Podría quedarme en los elogios a los innegables logros técnicos, como los impecables, crudos y milimétricos 4 planos secuencia con los que el director, Philip Barantini, y su equipo logran, en cuatro horas bien coordinadas y coreografiadas, disparar en el espectador una sensación inmersiva que atraviesa lo físico y lo mental.
También podría —¿por qué no? — destacar el increíble trabajo actoral del debutante Owen Cooper (15 años), quien encarna a un solitario, tímido, introvertido, medroso y aterrorizado Jaime Miller, personaje que en el primer capítulo se mea literalmente en los pantalones.

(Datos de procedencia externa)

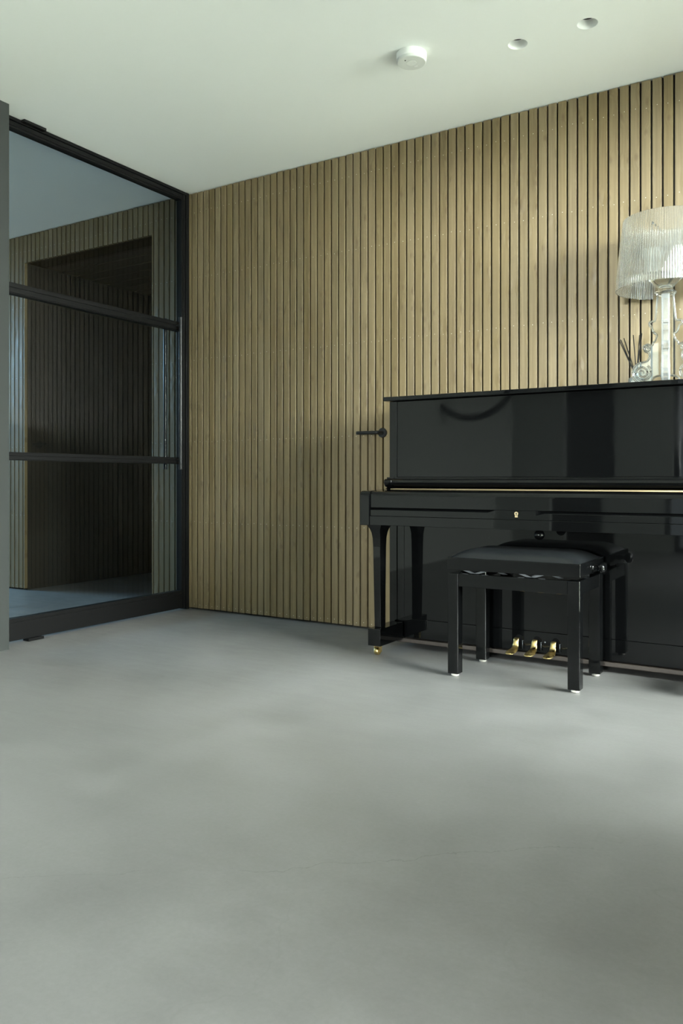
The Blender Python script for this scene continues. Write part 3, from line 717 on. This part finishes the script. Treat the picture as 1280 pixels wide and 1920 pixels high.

Dicho primer capítulo se convierte en un acertado preámbulo de sensaciones encontradas que se inician con la indignación: el estrepitoso ingreso de un grupo élite de policías que irrumpen a las bravas y a las patadas en una vivienda habitada por una familia promedio.
La fuerza excesiva empleada en el operativo, la indiferencia de los uniformados y el trato agresivo a los menores que habitan el hogar, son solo el inicio de una trama que, lejos de centrarse en las premisas de las series policiacas, se convierte en un intenso viaje psicológico revestido de capas.
En este thriller dramático, Owen encarna con una veracidad apabullante a un adolescente promedio de 13 años, que pasa buena parte de su tiempo en línea, interactuando en redes sociales y consumiendo el contenido discursivo que se sirve fresco y a la carta en la era de la hiperconexión.
En apariencia, Jaime es un chico frágil, bien educado, con buenos modales, proveniente de una familia no disfuncional —sin problemas de adicción, alcoholismo, violencia, ausentismo o abandono—, pero que presenta problemas de baja autoestima aún no identificados por sus padres.
¿Cree usted que sus hijos están a salvo encerrados en su habitación y frente a las pantallas? ¿Sabe qué tipo de contenido consume su hijo durante las seis horas promedio que pasa al día conectado a internet?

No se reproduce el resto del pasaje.